Wherever the string "pixels" appears in a line, extract that line.
● ● ●
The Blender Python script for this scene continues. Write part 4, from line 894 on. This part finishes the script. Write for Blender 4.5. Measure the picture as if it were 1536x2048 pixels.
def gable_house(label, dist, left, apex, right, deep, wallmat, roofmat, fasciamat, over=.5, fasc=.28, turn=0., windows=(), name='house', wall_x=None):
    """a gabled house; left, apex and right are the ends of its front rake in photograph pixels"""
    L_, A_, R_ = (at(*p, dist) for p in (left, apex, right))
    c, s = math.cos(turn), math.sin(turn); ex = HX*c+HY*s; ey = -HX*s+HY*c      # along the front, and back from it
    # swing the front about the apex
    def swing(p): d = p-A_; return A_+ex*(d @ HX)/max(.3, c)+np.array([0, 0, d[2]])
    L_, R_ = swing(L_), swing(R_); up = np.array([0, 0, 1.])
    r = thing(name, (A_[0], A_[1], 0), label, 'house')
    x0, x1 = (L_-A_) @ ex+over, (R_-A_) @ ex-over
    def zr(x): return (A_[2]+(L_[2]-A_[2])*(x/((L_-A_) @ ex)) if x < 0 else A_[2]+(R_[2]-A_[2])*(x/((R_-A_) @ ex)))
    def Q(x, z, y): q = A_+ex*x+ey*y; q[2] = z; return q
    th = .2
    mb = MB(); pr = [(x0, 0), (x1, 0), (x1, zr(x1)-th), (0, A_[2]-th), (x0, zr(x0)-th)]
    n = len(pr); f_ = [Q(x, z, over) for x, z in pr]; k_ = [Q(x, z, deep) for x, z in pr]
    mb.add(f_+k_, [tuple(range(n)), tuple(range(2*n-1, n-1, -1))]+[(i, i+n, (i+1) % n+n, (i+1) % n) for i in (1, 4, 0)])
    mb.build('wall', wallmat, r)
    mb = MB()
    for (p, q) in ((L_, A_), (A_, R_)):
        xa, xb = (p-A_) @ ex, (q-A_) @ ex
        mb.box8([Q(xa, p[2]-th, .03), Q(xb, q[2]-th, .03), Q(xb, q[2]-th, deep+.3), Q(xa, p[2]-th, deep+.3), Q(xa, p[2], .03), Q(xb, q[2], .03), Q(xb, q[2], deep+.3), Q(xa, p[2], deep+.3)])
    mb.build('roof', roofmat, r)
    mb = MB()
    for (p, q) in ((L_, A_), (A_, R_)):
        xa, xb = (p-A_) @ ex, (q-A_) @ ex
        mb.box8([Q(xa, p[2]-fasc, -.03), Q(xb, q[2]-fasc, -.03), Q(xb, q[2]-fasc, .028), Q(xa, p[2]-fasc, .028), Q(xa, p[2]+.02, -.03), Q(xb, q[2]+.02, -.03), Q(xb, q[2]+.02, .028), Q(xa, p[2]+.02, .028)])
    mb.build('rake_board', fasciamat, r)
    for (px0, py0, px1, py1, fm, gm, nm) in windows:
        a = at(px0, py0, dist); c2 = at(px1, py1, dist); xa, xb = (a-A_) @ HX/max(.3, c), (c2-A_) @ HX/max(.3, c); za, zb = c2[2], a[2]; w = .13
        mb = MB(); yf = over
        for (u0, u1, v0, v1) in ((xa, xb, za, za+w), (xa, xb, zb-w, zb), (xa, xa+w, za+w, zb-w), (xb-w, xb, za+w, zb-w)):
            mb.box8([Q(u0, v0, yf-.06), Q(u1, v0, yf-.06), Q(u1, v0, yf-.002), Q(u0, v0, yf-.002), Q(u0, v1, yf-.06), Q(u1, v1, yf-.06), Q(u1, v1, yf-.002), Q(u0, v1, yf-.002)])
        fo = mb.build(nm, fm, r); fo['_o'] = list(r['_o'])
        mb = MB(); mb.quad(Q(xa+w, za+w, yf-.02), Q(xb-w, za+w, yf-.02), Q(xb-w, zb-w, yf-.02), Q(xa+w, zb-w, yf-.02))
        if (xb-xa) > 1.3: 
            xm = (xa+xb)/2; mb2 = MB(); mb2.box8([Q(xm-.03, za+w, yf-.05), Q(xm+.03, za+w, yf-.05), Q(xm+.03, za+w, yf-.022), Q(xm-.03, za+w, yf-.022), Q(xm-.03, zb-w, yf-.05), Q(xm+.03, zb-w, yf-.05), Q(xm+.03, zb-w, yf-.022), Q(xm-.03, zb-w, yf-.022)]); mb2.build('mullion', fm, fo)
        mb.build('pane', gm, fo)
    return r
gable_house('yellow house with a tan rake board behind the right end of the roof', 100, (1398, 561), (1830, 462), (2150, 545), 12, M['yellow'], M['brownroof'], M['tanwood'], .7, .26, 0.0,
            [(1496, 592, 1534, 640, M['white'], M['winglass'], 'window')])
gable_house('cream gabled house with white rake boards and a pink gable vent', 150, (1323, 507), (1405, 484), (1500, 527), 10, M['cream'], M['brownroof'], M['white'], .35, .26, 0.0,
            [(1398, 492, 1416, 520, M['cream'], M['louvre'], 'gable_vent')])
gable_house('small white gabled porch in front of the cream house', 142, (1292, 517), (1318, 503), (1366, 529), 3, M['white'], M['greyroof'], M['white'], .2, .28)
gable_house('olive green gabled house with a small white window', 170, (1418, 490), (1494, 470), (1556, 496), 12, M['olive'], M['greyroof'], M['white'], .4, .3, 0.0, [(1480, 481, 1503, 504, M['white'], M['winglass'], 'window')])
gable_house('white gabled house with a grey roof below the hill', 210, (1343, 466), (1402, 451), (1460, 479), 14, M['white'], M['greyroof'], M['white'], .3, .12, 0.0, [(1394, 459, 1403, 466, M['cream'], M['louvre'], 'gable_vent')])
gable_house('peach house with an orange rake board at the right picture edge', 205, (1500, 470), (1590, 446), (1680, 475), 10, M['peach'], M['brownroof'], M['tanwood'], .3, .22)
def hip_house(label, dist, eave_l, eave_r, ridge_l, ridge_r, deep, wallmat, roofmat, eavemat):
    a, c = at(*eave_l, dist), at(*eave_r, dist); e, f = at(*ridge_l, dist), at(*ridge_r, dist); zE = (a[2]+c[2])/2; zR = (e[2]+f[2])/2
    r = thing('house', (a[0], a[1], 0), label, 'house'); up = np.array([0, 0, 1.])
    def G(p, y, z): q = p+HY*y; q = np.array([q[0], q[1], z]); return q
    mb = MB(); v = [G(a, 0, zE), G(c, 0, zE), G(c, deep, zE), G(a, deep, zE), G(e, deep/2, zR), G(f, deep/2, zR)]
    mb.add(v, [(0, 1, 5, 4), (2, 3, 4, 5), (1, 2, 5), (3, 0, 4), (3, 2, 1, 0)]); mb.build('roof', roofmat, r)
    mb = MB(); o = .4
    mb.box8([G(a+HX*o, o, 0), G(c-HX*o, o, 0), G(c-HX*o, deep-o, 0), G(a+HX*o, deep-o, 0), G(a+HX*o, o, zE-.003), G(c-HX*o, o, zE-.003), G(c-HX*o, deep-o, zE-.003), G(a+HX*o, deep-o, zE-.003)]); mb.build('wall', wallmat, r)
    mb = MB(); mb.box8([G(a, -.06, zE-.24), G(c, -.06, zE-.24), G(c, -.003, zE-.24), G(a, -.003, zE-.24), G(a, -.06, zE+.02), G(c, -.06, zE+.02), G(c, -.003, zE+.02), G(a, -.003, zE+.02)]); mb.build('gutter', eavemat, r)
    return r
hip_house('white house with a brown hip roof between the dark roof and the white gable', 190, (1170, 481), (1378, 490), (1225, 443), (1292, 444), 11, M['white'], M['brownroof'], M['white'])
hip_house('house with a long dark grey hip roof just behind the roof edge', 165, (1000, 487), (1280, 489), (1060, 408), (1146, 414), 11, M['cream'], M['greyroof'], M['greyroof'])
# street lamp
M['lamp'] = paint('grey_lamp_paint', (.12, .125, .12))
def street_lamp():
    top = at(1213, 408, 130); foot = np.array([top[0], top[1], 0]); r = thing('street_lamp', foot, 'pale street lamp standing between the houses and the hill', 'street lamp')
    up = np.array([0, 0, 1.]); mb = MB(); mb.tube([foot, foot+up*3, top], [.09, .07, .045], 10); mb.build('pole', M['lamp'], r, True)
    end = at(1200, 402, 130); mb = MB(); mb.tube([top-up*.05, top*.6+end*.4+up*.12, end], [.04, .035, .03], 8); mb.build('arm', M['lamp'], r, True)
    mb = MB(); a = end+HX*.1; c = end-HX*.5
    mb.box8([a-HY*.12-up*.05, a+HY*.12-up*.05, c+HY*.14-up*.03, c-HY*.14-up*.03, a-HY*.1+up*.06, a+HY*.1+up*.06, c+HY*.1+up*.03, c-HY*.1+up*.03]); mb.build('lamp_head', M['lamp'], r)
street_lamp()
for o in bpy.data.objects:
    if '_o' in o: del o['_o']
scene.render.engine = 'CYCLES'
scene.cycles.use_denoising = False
● ● ●
__Exercise response__:
The Blender Python script for this scene continues. Write part 4, from line 894 on. This part finishes the script. Write for Blender 4.5. Measure the picture as if it were 1536x2048 pixels.
    """a gabled house; left, apex and right are the ends of its front rake in photograph pixels"""